ごんぎつね文献検討⑥

 理論を実践に活かすのが、いかに難しいか、次の本を読めば分かります。 

(6)渋谷 孝/市毛勝雄編、久能和夫/増田 泉実践『「ごんぎつね」の言語技術教育』(明治図書1997)
 大学教授の渋谷氏と市毛氏の主張は、次の通りです。

 今までの文学教材を使った読み方指導は、文学作品の特質についての理論的知識の伝達を前提にして、文学作品についての知識を考えること、そして文学作品を読んでの感動を喚起するという方向で行われることが多かった。こういう教養趣味的な指導の立場に対して、二十一世紀における文学作品を教材とした読み方指導は、学習者が自力読みが出来るための、読み取りの具体的手立てを教えることにあるとしなければならない。文学教材の文章の語彙、文脈、表現の特徴、文章の構成、作中人物の心情と行動、登場人物相互の関係、思想などの諸特徴を正しい方向で読み取る手立て、すなわち言語技術を学び取ることにあると考えるわけである。(P.8)
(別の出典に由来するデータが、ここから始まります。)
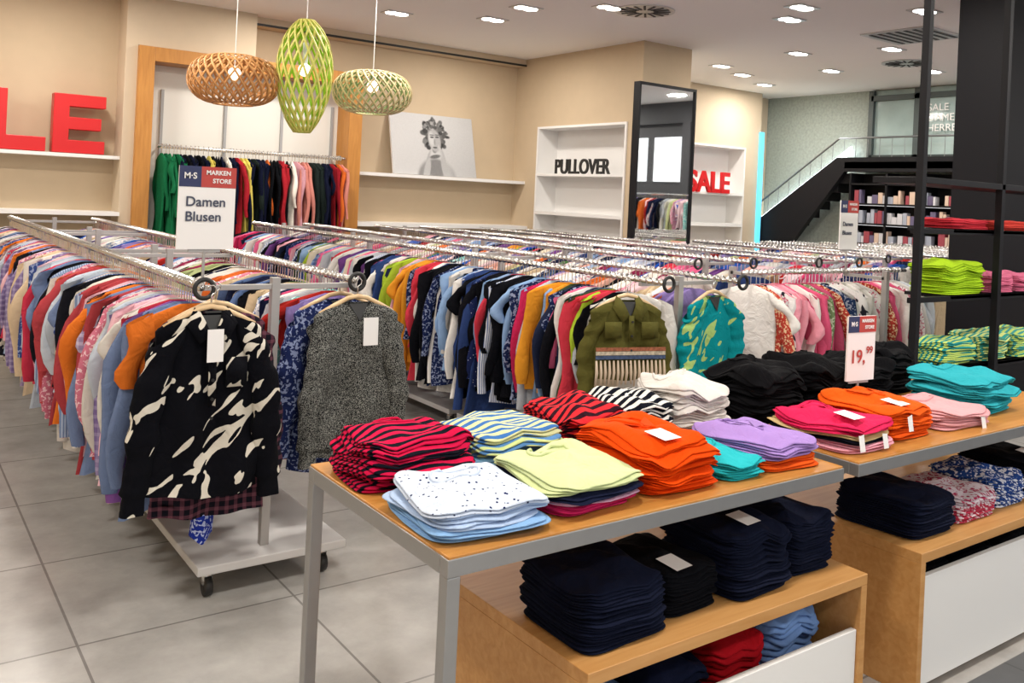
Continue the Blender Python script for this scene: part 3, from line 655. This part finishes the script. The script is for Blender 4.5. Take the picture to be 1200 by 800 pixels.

 読み取りの具体的手立てが、この本を通して学べるのかな、と期待しました。でも、実践を読んでも、何が具体的な手立てで、どこが今までの実践(二十世紀の実践)とどう違うのか、分かりませんでした。

 指示 ①「えっ?」 ②「そうかなあ。」 ③「うん。」 この三つの兵十の言葉はどのように音読したらよいだろうか。音読で表現してみよう。(P.36)

 久能氏の実践です。第5場面で、神様のしわざと言う加助に答える兵十の3つの会話文に対するものです。「部分音読を取り入れて、登場人物の気持ちを表現させることも大切な言語技術学習の一つである。」と久能氏は言います。
 でも、登場人物の気持ちを推定し、次にそれを表現させる、というのは、子どもにとって難しいのではないかと思います。

 発問 うなぎがほしかったのではなく、ただいたずらがしたかったことがわかる文に線を引きなさい。(P.60)

 増田氏の実践です。この発問(どちらかというと指示)は、いろんな場面で使えそうです。教科書の文から根拠を見つけさせるための方法としては、適しています。
 ただ、「うなぎがほしかったのではなく、ただいたずらがしたかった」という結論を教師から提示していいものでしょうか。私なら、子どもの気付きの中から出た場合に、上記のように取り上げるだけです。
 子どもから出なかった場合なら、久保氏の提案であったように、
「ごんは、うなぎがほしかったんだよね。」
と投げかけて、「ちがうよ。」という子どもの声を受けて、うなぎがほしかったわけではない根拠を教科書から子どもたちに探させます。それから、
「じゃあ、なぜうなぎを取ったんだろう。」と問いかけ、
「いたずらがしたかっただけ。」という答えを子どもから引き出すのです。